Si te toca que esté de buen humor, quizá no te cobre. Tal vez sólo te sugiera, con la celeridad propia de un espectro y palabras casi solubles, la propina de unos cuantos pesos. Seguirás su marcha sin prisa, de botas vaqueras de un gris recién pulido, hasta la puerta metálica a mano izquierda. Esa que al entrar te pareció levemente entreabierta. Tras de ti habrá quedado su chamarra y sombrero de rancho y pelo también grises, y aquel recinto lúgubre de mármoles e inscripciones en latón. Por poco te tropezarás con el primer escalón de los que ascienden, en espiral angosto, hasta llegar allí.
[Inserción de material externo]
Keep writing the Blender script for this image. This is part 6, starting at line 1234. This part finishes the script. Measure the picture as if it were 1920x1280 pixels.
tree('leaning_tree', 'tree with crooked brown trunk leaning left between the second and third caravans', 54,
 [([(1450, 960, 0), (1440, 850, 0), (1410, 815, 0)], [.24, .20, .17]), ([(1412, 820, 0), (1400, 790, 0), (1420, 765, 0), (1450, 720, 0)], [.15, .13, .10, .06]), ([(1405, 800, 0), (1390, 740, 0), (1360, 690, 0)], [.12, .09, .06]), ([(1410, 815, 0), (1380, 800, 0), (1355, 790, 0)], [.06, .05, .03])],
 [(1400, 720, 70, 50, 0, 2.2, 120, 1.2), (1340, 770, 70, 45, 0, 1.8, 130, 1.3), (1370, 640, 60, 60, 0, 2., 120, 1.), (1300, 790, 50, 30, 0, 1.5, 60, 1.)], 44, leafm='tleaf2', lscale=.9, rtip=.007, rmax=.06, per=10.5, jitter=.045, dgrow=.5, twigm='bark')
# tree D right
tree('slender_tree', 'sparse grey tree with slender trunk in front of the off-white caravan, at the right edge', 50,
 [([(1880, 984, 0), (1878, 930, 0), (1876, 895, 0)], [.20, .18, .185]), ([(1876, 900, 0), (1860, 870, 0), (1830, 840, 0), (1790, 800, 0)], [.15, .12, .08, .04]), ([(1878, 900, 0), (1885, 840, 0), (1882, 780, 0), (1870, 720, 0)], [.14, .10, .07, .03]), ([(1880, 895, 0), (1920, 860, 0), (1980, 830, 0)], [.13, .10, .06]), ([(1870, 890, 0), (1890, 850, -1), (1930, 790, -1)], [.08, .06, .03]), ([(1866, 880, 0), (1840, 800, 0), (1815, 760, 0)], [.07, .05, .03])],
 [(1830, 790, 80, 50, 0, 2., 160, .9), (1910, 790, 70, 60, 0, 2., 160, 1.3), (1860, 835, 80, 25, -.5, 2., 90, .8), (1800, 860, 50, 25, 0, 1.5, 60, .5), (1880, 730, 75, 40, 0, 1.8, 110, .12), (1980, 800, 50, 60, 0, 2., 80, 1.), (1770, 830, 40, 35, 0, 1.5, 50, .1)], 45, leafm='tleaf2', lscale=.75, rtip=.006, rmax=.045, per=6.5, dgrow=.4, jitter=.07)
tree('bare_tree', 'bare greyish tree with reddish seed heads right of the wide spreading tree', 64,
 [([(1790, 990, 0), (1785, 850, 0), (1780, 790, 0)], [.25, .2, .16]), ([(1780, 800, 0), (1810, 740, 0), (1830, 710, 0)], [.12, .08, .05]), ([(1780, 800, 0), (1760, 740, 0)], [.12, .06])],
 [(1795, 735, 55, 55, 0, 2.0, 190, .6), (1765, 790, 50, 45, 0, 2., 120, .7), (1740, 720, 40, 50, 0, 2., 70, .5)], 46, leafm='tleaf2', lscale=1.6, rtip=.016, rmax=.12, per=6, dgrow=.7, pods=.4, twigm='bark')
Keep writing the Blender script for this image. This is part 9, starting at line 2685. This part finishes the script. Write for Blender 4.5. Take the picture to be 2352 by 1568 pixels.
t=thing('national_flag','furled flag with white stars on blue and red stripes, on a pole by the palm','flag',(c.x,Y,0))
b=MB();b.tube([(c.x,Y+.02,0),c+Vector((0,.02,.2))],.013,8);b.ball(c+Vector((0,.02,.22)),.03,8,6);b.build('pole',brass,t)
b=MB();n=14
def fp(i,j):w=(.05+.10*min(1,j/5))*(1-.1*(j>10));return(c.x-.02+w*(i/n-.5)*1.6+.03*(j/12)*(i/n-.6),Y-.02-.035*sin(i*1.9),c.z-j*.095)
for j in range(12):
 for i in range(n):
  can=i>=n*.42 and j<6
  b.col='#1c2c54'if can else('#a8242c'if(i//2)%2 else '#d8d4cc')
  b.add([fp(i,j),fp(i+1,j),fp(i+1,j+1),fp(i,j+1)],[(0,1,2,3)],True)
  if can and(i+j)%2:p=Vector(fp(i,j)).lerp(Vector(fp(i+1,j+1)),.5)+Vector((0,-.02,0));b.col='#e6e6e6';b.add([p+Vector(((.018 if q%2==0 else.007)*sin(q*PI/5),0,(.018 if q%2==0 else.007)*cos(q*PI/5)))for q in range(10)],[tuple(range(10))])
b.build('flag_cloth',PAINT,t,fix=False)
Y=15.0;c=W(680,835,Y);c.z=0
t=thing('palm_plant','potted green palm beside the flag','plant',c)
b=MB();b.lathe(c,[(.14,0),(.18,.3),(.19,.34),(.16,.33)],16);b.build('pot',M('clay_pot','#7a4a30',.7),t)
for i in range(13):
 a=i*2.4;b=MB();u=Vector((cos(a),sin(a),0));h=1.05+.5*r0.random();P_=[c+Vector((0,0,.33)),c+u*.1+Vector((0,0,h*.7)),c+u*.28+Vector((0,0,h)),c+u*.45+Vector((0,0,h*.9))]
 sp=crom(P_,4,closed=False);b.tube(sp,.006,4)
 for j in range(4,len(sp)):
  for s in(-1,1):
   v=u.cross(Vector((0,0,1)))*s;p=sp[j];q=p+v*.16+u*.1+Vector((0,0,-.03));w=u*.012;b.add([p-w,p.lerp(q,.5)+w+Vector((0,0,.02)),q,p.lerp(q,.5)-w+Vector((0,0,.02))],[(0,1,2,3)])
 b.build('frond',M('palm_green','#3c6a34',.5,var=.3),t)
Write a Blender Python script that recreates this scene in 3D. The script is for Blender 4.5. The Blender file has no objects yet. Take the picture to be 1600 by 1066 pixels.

Donde empujarás, a fuerza de claustrofobia más que de anticipación, otra puerta, una de dimensiones como las de cualquier otra de azotea de la Ciudad de México. Andarás unos pasos antes de darte cuenta de que bajas la vista para acceder a un paisaje que no suele estar al alcance del ciudadano común. Más allá de los empresarios de alto rango cuyas oficinas están dotadas de ventanales que los privilegian diariamente, y eso lo piensas al voltear hacia el rascacielos en la esquina nororiente de Miguel Ángel de Quevedo. Mismo que por mucho rebasa la altura de donde estás parado y cuya fachada es lo único que hoy podría siquiera remitir a lo de “espejo” en el término “espejo blanco”, significado del nombre Chimalistac.
Desde ese límite poniente del barrio, a varias decenas de metros ya por encima de aquella mano de bronce, resulta difícil imaginarse la región en cualquiera de sus vidas anteriores. Como una de las venas solidificadas del derrame del volcán Xitli, como parte del Señorío de Coyoacán bajo dominio Azteca, o cubierta de árboles frutales de la huerta del Convento del Carmen cuyo terreno excedía el de la ciudad del Vaticano. Como sitio fraccionado en haciendas y ranchos de un puñado de caciques, o como el remoto exilio pueblerino de Santa, el Chimalistac de Federico Gamboa, apartado de la entonces “ciudad”. Así como aquél apéndice de metal, esa fantástica representación, se despliega ante ti una superposición de alusiones a futuros pasados.
Y al escuchar el caos que sube, opaco, desde donde se entrecruzan Insurgentes Sur, claxonazos, regaños policiales altavoceados, el paso frenético de oficinistas por Miguel Ángel de Quevedo; recuerdas al guardián del monumento, ése que te admitió, y se te ocurre que quizá el anciano sea el único vestigio viviente de uno de aquellos pasados, piensas que su vestimenta campestre no es tan surrealista como en un principio te pareció, que lo que está fuera de contexto es todo lo demás, eso que se ha impuesto a su alrededor. Te preguntas si acaso aquel Tolomeo moderno necesita subirse ahí, donde estás tú, para especular en torno a las rutas, historias y secretos del “espejo blanco”, o si su Chimalistac es el que está al ras de la tierra, el de los suelos mil veces caminados, como ese trozo de piso al fondo del monumento, ahí donde habría de caer Álvaro Obregón.
Si el veterano ceniciento se ríe ante el asombro de alguien como tú, turista en su propia ciudad, quien, encaramado en la cima de una torre de cemento, extiende el dedo índice para indicarle a un amigo extranjero dónde, posiblemente, se encontraba aquel río, o para señalarle una iglesia o un volcán. Repitiendo leyendas escuchadas a medias o leídas en la guía turística de alguna editorial europea.
Seguramente Augusto Monterroso, Elena Poniatowska, Bárbara Jacobs, Gabriel García Márquez, o alguno de los tantos escritores que por aquí han pasado y pasan, han querido acercarse a él en busca de los enigmas del “espejo blanco”. Si acaso ese excéntrico viejo no ha sido quien susurró la historia de Santa al oído del mismo Gamboa.
Bajas corriendo por ese mustio tubo por el que subiste, ojalá siga abierta la puerta, porque recuerdas haberle dicho que no tenías cambio para la propina y los fantasmas son traviesos. Quizá en aquel internarse en el pasado tiemble a tus ojos la Plaza Federico Gamboa como un corazón semidormido, te hablen las capillas de San Sebastián Chimalistac y del Secreto con sus palabras de roca, o se te derrumbe encima el Monumento a Álvaro Obregón que efectivamente te mira como si el fantasma en esta calle, antigua y nueva a la vez, fueras tú y él temblara, asustado, ante tu rostro cadavérico y sorprendido.